IV. Content Review and Platform Distribution Compliance
| Stage | Core Requirements | Consequences of Violation |
|---|---|---|
| Three-Tier Content Review | Production initial review → Operations secondary review → Legal/compliance final review; strictly follow the Cybersecurity Law and Advertising Law | False advertising, absolute claims, or suggestive content will result in throttling/account suspension |
| Platform Rule Adaptation | Douyin etc. require prominent "AI-generated" labeling; Official Accounts require originality; template copying is rejected | Unlabeled or low-quality copied content will be algorithmically demoted or removed |
| Entity Qualification Requirements | Enterprise accounts publishing commercial comic-drama promotions must possess relevant advertising/publishing qualifications | Incomplete qualifications will trigger platform review blocks |
V. Client Pitfall Guide: Four Common Traps
Trap 1: Verbal Agreements Replacing Written Contracts
"We've worked together before — let's start production and sign later." This is the most dangerous signal. Verbal agreements are nearly impossible to prove in legal disputes. Always sign a standardized contract template before work begins.

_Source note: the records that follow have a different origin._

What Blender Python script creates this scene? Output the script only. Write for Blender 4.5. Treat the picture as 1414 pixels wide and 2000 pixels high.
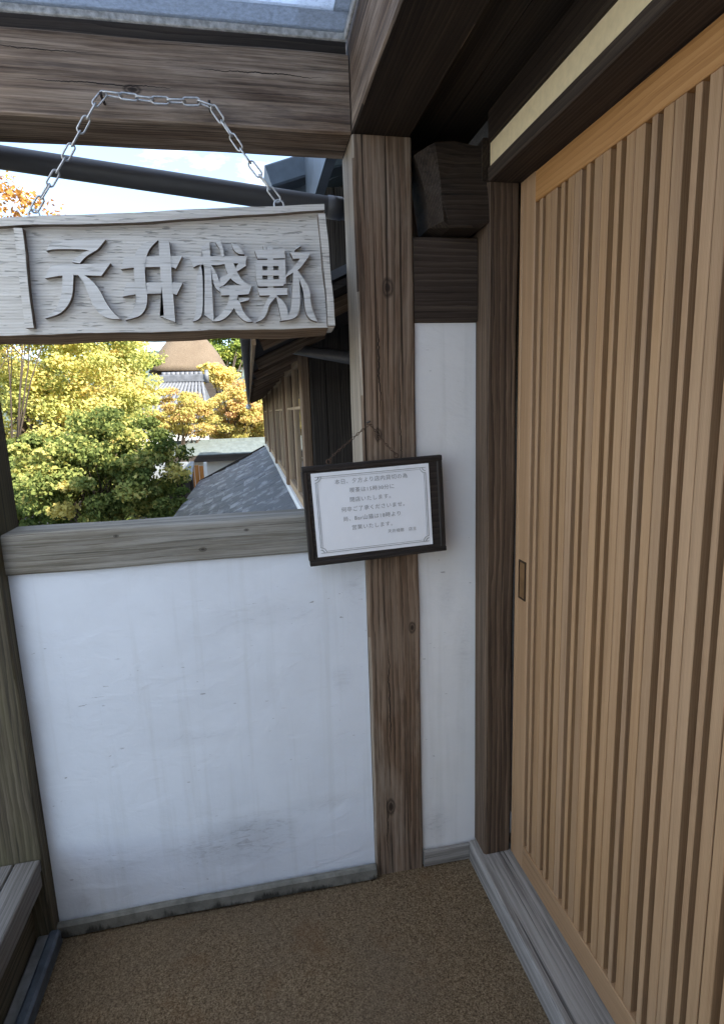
import bpy, bmesh, math, random
import numpy as np
from mathutils import Vector, Matrix, Euler, noise as mnoise

for o in list(bpy.data.objects):
    bpy.data.objects.remove(o)
sc = bpy.context.scene
COL = sc.collection
R = math.radians
rnd = random.Random(7)

# ------------------------------------------------------------------ camera
F = 1104.75                                    # focal length in photo pixels (photo 1414 x 2000)
CAM = Vector((-0.28115, -1.43648, 1.36641))
RW = Matrix(((0.98058483, -0.19320782, -0.03352818),
             (-0.06688088, -0.16878934, -0.98338045),
             (0.18433759, 0.96653034, -0.17843418)))
cam = bpy.data.cameras.new('camera')
camo = bpy.data.objects.new('camera', cam)
COL.objects.link(camo)
cam.sensor_fit = 'VERTICAL'
cam.sensor_height = 36.0
cam.sensor_width = 36.0 * 0.707
cam.lens = F / 2000.0 * 36.0
cam.clip_start = 0.02
cam.clip_end = 2000
m3 = Matrix((RW[0], -RW[1], -RW[2])).transposed()
camo.matrix_world = Matrix.Translation(CAM) @ m3.to_4x4()
sc.camera = camo
sc.render.resolution_x, sc.render.resolution_y = 723, 1024

# ------------------------------------------------------------------ sky, sun, exposure
SUN_AZ = (0.62, -0.785)
SUN_EL = R(38)
w = bpy.data.worlds.new('World')
sc.world = w
w.use_nodes = True
nt = w.node_tree
nt.nodes.clear()
wo = nt.nodes.new('ShaderNodeOutputWorld')
bg = nt.nodes.new('ShaderNodeBackground')
sky = nt.nodes.new('ShaderNodeTexSky')
sky.sky_type = 'NISHITA'
sky.sun_disc = False
sky.sun_elevation = SUN_EL
sky.sun_rotation = math.atan2(SUN_AZ[0], SUN_AZ[1])
sky.air_density = 1.0
sky.dust_density = 0.0
sky.ozone_density = 3.0
tc = nt.nodes.new('ShaderNodeTexCoord')
mp = nt.nodes.new('ShaderNodeMapping')
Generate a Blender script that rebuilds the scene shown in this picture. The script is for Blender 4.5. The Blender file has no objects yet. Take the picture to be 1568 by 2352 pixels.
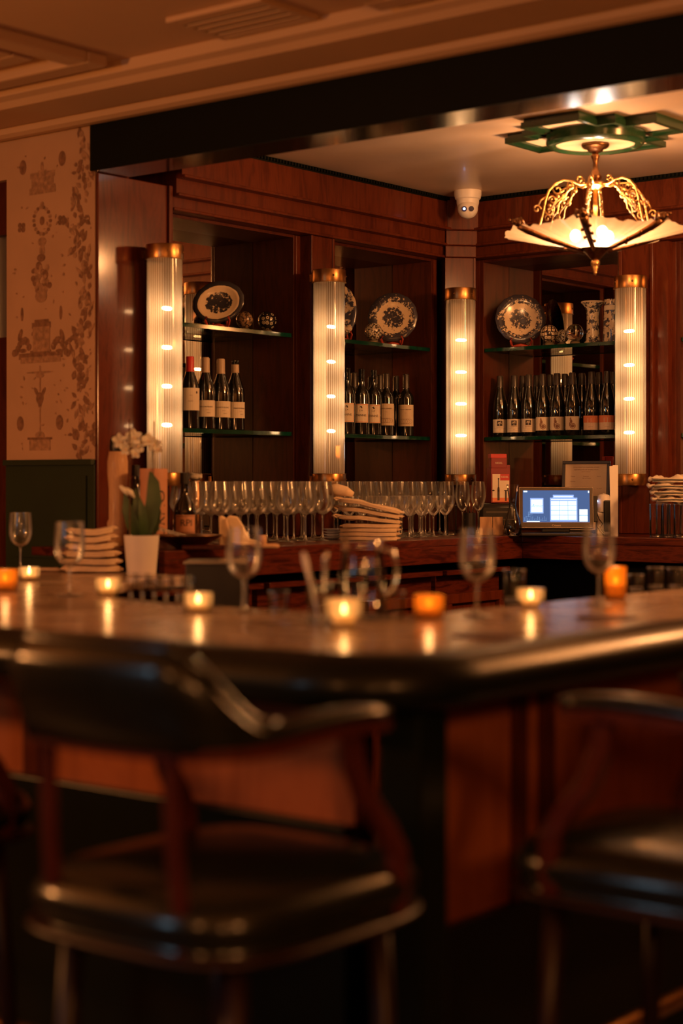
import bpy, math, random
from mathutils import Vector, Matrix
random.seed(7)
PI = math.pi
sc = bpy.context.scene
C = sc.collection

# ------------------------------------------------------------------ camera
EYE = 1.335                      # eye height; the walls run along X and Y
HEAD = math.radians(38.7)        # heading, turned from +Y towards -X
F = 3950.0; CX = 784.0; HY = 1108.0
cam = bpy.data.cameras.new('camera'); cam_o = bpy.data.objects.new('camera', cam); C.objects.link(cam_o)
cam_o.location = (0, 0, EYE); cam_o.rotation_euler = (PI/2, 0, HEAD)
cam.sensor_fit = 'VERTICAL'; cam.sensor_height = 36.0; cam.sensor_width = 24.0
cam.lens = F/2352*36.0; cam.shift_y = -(1176-HY)/2352
cam.clip_start = 0.05; cam.clip_end = 60
cam.dof.use_dof = True; cam.dof.focus_distance = 7.75; cam.dof.aperture_fstop = 1.7
sc.camera = cam_o

# ------------------------------------------------------------------ world, view
w = bpy.data.worlds.new('world'); sc.world = w; w.use_nodes = True
w.node_tree.nodes['Background'].inputs[0].default_value = (1, .5, .25, 1)
w.node_tree.nodes['Background'].inputs[1].default_value = 0.004
sc.view_settings.view_transform = 'Standard'; sc.view_settings.look = 'None'
sc.view_settings.gamma = 1.0; sc.view_settings.use_curve_mapping = False
sc.view_settings.exposure = 0.0
sc.cycles.use_denoising = True
sc.cycles.max_bounces = 12; sc.cycles.diffuse_bounces = 4; sc.cycles.glossy_bounces = 5
sc.cycles.transmission_bounces = 10; sc.cycles.transparent_max_bounces = 40
sc.cycles.caustics_reflective = False; sc.cycles.caustics_refractive = False
sc.cycles.sample_clamp_indirect = 4.0
WARM = (1.0, .365, .10)

# ------------------------------------------------------------------ unseen lights: front room and passage lamps, plus added fills
def point(name, loc, watt, col=WARM, r=.08):
    l = bpy.data.lights.new(name, 'POINT'); l.energy = watt; l.color = col; l.shadow_soft_size = r
    o = bpy.data.objects.new(name, l); C.objects.link(o); o.location = loc; return o
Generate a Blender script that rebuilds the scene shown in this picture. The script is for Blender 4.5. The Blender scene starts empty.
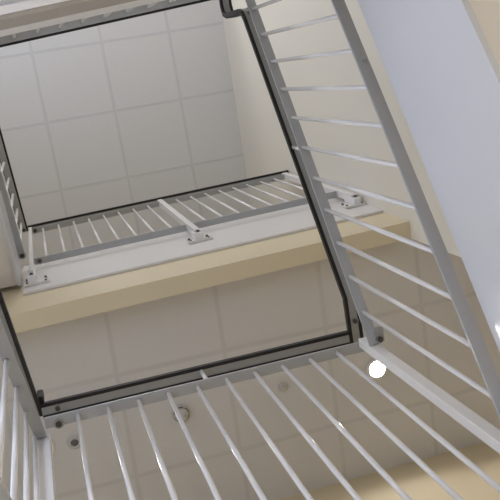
import bpy, bmesh, math
from mathutils import Vector, Matrix

H0 = 1.5            # eye height above the ground floor; every height below is measured from the eye
COL = bpy.context.scene.collection
def V3(x, y, h): return Vector((x, y, h + H0))

# ------------------------------------------------------------------ materials
def new_mat(name):
    m = bpy.data.materials.new(name); m.use_nodes = True
    nt = m.node_tree; b = nt.nodes['Principled BSDF']
    return m, nt, b
def srgb(r, g, b):
    f = lambda c: ((c/255+0.055)/1.055)**2.4 if c > 10 else c/255/12.92
    return (f(r), f(g), f(b), 1)
def plain(name, col, rough=.5, metal=0, noise=0.0, nscale=8, bump=0.0, coat=0.0):
    m, nt, b = new_mat(name)
    b.inputs['Roughness'].default_value = rough; b.inputs['Metallic'].default_value = metal
    b.inputs['Base Color'].default_value = col
    if coat:
        b.inputs['Coat Weight'].default_value = coat; b.inputs['Coat Roughness'].default_value = .13
    if noise or bump:
        tc = nt.nodes.new('ShaderNodeTexCoord'); nz = nt.nodes.new('ShaderNodeTexNoise')
        nz.inputs['Scale'].default_value = nscale; nz.inputs['Detail'].default_value = 5
        nt.links.new(tc.outputs['Object'], nz.inputs['Vector'])
        if noise:
            mx = nt.nodes.new('ShaderNodeMix'); mx.data_type = 'RGBA'
            mx.inputs['A'].default_value = tuple(c*(1-noise) for c in col[:3])+(1,)
            mx.inputs['B'].default_value = tuple(min(1, c*(1+noise)) for c in col[:3])+(1,)
            nt.links.new(nz.outputs['Fac'], mx.inputs['Factor']); nt.links.new(mx.outputs['Result'], b.inputs['Base Color'])
        if bump:
            bp = nt.nodes.new('ShaderNodeBump'); bp.inputs['Strength'].default_value = bump; bp.inputs['Distance'].default_value = .003
            nt.links.new(nz.outputs['Fac'], bp.inputs['Height']); nt.links.new(bp.outputs['Normal'], b.inputs['Normal'])
    return m
def tile_mat(name, tile, line, ox, oy, rot, size=.6, w=.024):
    m, nt, b = new_mat(name); b.inputs['Roughness'].default_value = .75
    N = nt.nodes.new; L = nt.links.new
    tc = N('ShaderNodeTexCoord'); mp = N('ShaderNodeMapping'); mp.vector_type = 'POINT'
    mp.inputs['Rotation'].default_value = (0, 0, -rot)
    L(tc.outputs['Object'], mp.inputs['Vector'])
    sx = N('ShaderNodeSeparateXYZ'); L(mp.outputs['Vector'], sx.inputs[0])
    ds = []
    for k, o in (('X', ox), ('Y', oy)):
        a = N('ShaderNodeMath'); a.operation = 'SUBTRACT'; a.inputs[1].default_value = o; L(sx.outputs[k], a.inputs[0])
        p = N('ShaderNodeMath'); p.operation = 'PINGPONG'; p.inputs[1].default_value = size/2; L(a.outputs[0], p.inputs[0])
        ds.append(p)
    mn = N('ShaderNodeMath'); mn.operation = 'MINIMUM'; L(ds[0].outputs[0], mn.inputs[0]); L(ds[1].outputs[0], mn.inputs[1])
    lt = N('ShaderNodeMapRange'); lt.inputs['From Min'].default_value = w/2-.004; lt.inputs['From Max'].default_value = w/2+.004
    L(mn.outputs[0], lt.inputs['Value'])
    nz = N('ShaderNodeTexNoise'); nz.inputs['Scale'].default_value = 60; nz.inputs['Detail'].default_value = 4; L(tc.outputs['Object'], nz.inputs['Vector'])
    nm = N('ShaderNodeMix'); nm.data_type = 'RGBA'
    nm.inputs['A'].default_value = tuple(c*.97 for c in tile[:3])+(1,); nm.inputs['B'].default_value = tuple(min(1, c*1.03) for c in tile[:3])+(1,)
    L(nz.outputs['Fac'], nm.inputs['Factor'])
    mx = N('ShaderNodeMix'); mx.data_type = 'RGBA'; mx.inputs['A'].default_value = line
    L(lt.outputs['Result'], mx.inputs['Factor']); L(nm.outputs['Result'], mx.inputs['B']); L(mx.outputs['Result'], b.inputs['Base Color'])
    bp = N('ShaderNodeBump'); bp.inputs['Strength'].default_value = .3; bp.inputs['Distance'].default_value = .004
    L(lt.outputs['Result'], bp.inputs['Height']); bp.invert = True; L(bp.outputs['Normal'], b.inputs['Normal'])
    return m
def glow(name, col, s):
    m, nt, b = new_mat(name)
    b.inputs['Emission Color'].default_value = col; b.inputs['Emission Strength'].default_value = s
    return m

WHITE = plain('white_gloss_paint', (.86, .84, .82, 1), .22, noise=.02, nscale=20)
STRING = plain('white_stringer_paint', (.70, .71, .74, 1), .36, noise=.015, nscale=5, coat=.5)
BARM = plain('shaded_white_bar_paint', (.42, .425, .43, 1), .34, noise=.03, nscale=30)  # white paint darkened to carry the shade on the rail undersides
CORE = plain('grey_steel_core', (.34, .34, .33, 1), .4, metal=.15, noise=.04, nscale=40)
BLACK = plain('black_handrail_plastic', (.008, .008, .008, 1), .55, noise=.2, nscale=30)
FASC = plain('white_fascia_paint', (.80, .775, .75, 1), .35, noise=.02, nscale=4)
CREAM = plain('cream_wall_paint', (.78, .675, .475, 1), .55, noise=.02, nscale=3, bump=.05)
WALL = plain('warm_white_wall_paint', (.82, .775, .68, 1), .45, noise=.02, nscale=2, bump=.05)
PLAST = plain('plaster_soffit', (.87, .83, .77, 1), .6, noise=.02, nscale=3)
FLOORM = plain('pale_stone_floor', (.48, .48, .49, 1), .35, noise=.08, nscale=6)
STEEL = plain('dark_steel_bolt', (.09, .09, .09, 1), .35, metal=.6, noise=.1, nscale=60)
ZINC = plain('washer_zinc', (.38, .38, .37, 1), .35, metal=.6)
BRKT = plain('cast_bracket_paint', (.74, .70, .66, 1), .4, noise=.05, nscale=50)
DETM = plain('detector_plastic', (.62, .60, .58, 1), .45)
DETD = plain('detector_slot', (.18, .17, .16, 1), .6)
CREAM_SHADE = plain('shaded_cream_paint', (.37, .335, .285, 1), .55, noise=.02, nscale=3)  # cream of the beam with its shade put into the colour
GREENM = plain('sensor_plastic', (.55, .60, .54, 1), .4)
LENS = glow('lamp_lens', (1, .97, .93, 1), 70)
OFFL = plain('unlit_lens', (.15, .15, .15, 1), .3)
TILE_UP = tile_mat('upper_ceiling_tiles', (.74, .735, .73, 1), (.665, .665, .67, 1), .12, -.326, -.010)
TILE_LO = tile_mat('lower_ceiling_tiles', (.72, .705, .69, 1), (.655, .64, .625, 1), .175, 1.535, .006)
SOFF = plain('grey_soffit', (.66, .65, .62, 1), .6, noise=.02)

# ------------------------------------------------------------------ helpers
def link(name, bm, mat, parent=None, smooth=False):
    me = bpy.data.meshes.new(name)
    bmesh.ops.recalc_face_normals(bm, faces=bm.faces[:])
    bm.to_mesh(me); bm.free()
    me.materials.append(mat)
    if smooth:
        for p in me.polygons: p.use_smooth = True
    o = bpy.data.objects.new(name, me); COL.objects.link(o)
    if parent: o.parent = parent; o.matrix_parent_inverse = parent.matrix_world.inverted()
    return o
def thing(name, label, cat, loc, group=None):
    o = bpy.data.objects.new(name, None); COL.objects.link(o)
    o.location = loc; o.empty_display_size = .1; o['label'] = label; o['category'] = cat
    if group: o['group'] = group
    o.matrix_world = Matrix.Translation(loc)
    return o
def struct(name, bm, mat):
    o = link(name, bm, mat); o['kind'] = 'structure'; return o
def box(bm, x0, x1, y0, y1, h0, h1, bev=0):
    r = bmesh.ops.create_cube(bm, size=1)
    for v in r['verts']:
        v.co = Vector((x0+(v.co.x+.5)*(x1-x0), y0+(v.co.y+.5)*(y1-y0), h0+(v.co.z+.5)*(h1-h0)+H0))
    if bev:
        es = set(e for v in r['verts'] for e in v.link_edges)
        bmesh.ops.bevel(bm, geom=list(es), offset=bev, segments=2, affect='EDGES', profile=.5)
    return bm
def nbox(*a, **k):
    bm = bmesh.new(); box(bm, *a, **k); return bm
def hull(bm, pts8):
    """box from 4 bottom + 4 top corners"""
    v = [bm.verts.new(p) for p in pts8]
    for f in ((0,1,2,3),(4,5,6,7),(0,1,5,4),(1,2,6,5),(2,3,7,6),(3,0,4,7)): bm.faces.new([v[i] for i in f])
def slab_line(x0, x1, yf, thick_or_y, h0, h1, to=None):
    """box between two X with a front face on the line yf(x); the back is yf+thick or the plane y = to"""
    bm = bmesh.new()
    b0 = to if to is not None else yf(x0)+thick_or_y; b1 = to if to is not None else yf(x1)+thick_or_y
    q = [(x0, yf(x0)), (x1, yf(x1)), (x1, b1), (x0, b0)]
    hull(bm, [V3(x, y, h0) for x, y in q]+[V3(x, y, h1) for x, y in q]); return bm
def prism_x(poly, x0, x1):
    bm = bmesh.new()
    a = [bm.verts.new(V3(x0, y, h)) for y, h in poly]; b = [bm.verts.new(V3(x1, y, h)) for y, h in poly]
    bm.faces.new(a); bm.faces.new(b[::-1]); n = len(poly)
    for i in range(n): bm.faces.new((a[i], a[(i+1) % n], b[(i+1) % n], b[i]))
    return bm
def cyl(bm, p0, p1, r, n=12):
    d = Vector(p1)-Vector(p0)
    m = Matrix.Translation((Vector(p0)+Vector(p1))/2) @ d.to_track_quat('Z', 'Y').to_matrix().to_4x4()
    bmesh.ops.create_cone(bm, cap_ends=True, segments=n, radius1=r, radius2=r, depth=d.length, matrix=m)
    return bm
def lathe(prof, c, n=28):
    """revolved profile [(radius, height above c)]"""
    bm = bmesh.new(); rings = []
    for r, z in prof:
        rings.append([bm.verts.new((c[0]+r*math.cos(2*math.pi*k/n), c[1]+r*math.sin(2*math.pi*k/n), c[2]+z)) for k in range(n)])
    for a, b in zip(rings, rings[1:]):
        for k in range(n): bm.faces.new((a[k], a[(k+1) % n], b[(k+1) % n], b[k]))
    bm.faces.new(rings[0]); bm.faces.new(rings[-1][::-1]); return bm
def sweep(pts, prof, side0=None):
    """closed profile [(side, up)] swept along a polyline with mitres; side0 fixes the side direction"""
    bm = bmesh.new(); n = len(pts); segs = [(pts[i+1]-pts[i]).normalized() for i in range(n-1)]
    rings = []
    for i in range(n):
        if i == 0: t = segs[0]
        elif i == n-1: t = segs[-1]
        else: t = (segs[i-1]+segs[i]).normalized()
        s = side0 or segs[0].cross(Vector((0, 0, 1))).normalized()
        ref = segs[min(i, n-2)]
        u = s.cross(t).normalized()
        k = 1/max(.35, t.dot(ref))
        rings.append([bm.verts.new(pts[i]+s*a+u*b*k) for a, b in prof])
    m = len(prof)
    for a, b in zip(rings, rings[1:]):
        for j in range(m): bm.faces.new((a[j], a[(j+1) % m], b[(j+1) % m], b[j]))
    bm.faces.new(rings[0][::-1]); bm.faces.new(rings[-1]); return bm
CAPP = [(-.029, 0), (-.0155, 0), (-.0155, .005), (.0155, .005), (.0155, 0), (.029, 0), (.029, .020), (.023, .027), (-.023, .027), (-.029, .020)]
COREP = [(-.0153, .0015), (.0153, .0015), (.0153, .0052), (-.0153, .0052)]
BARP = [(-.020, -.004), (.020, -.004), (.020, .004), (-.020, .004)]
BARPV = [(-.020, -.005), (.020, -.005), (.020, .005), (-.020, .005)]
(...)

Trap 2: Ignoring AI Tool Underlying License Agreements
Some AI generation tools' free versions prohibit commercial use. If the service provider hasn't verified the underlying license, the content may be taken down by the platform. The contract must explicitly state that "all AI tools used permit enterprise-level commercial distribution."
Trap 3: Vague Copyright Ownership Clauses
"Copyright belongs to the commissioning party" is not the same as "exclusive usage rights." The contract must specify "full intellectual property rights and commercial copyright" and prohibit the service provider from sub-licensing finished products or intermediate files to third parties.
Trap 4: No Agreement on Infringement Joint Liability
If the enterprise is sued due to material infringement, unclear liability in the contract means no recourse. The contract must state: "all legal consequences and financial compensation shall be borne by the service provider."

Conclusion: Compliance Is the Baseline for Commercial AI Comic-Dramas
Enterprises should establish a full-chain risk control process of "licensed material intake → AI rights contract lockdown → three-tier content review → multi-platform rule alignment." When procuring customization services, always require suppliers to provide copyright traceability documentation and standardized compliance agreements.
In 2025, a brand was sued for 800,000 yuan over font infringement, while the comic-drama production cost was only 150,000 yuan — the math makes clear that compliance investment returns far exceed any traffic spending. We recommend clients cross-reference the contract clause checklist in this article item by item before outsourcing, and block risks before the project even launches.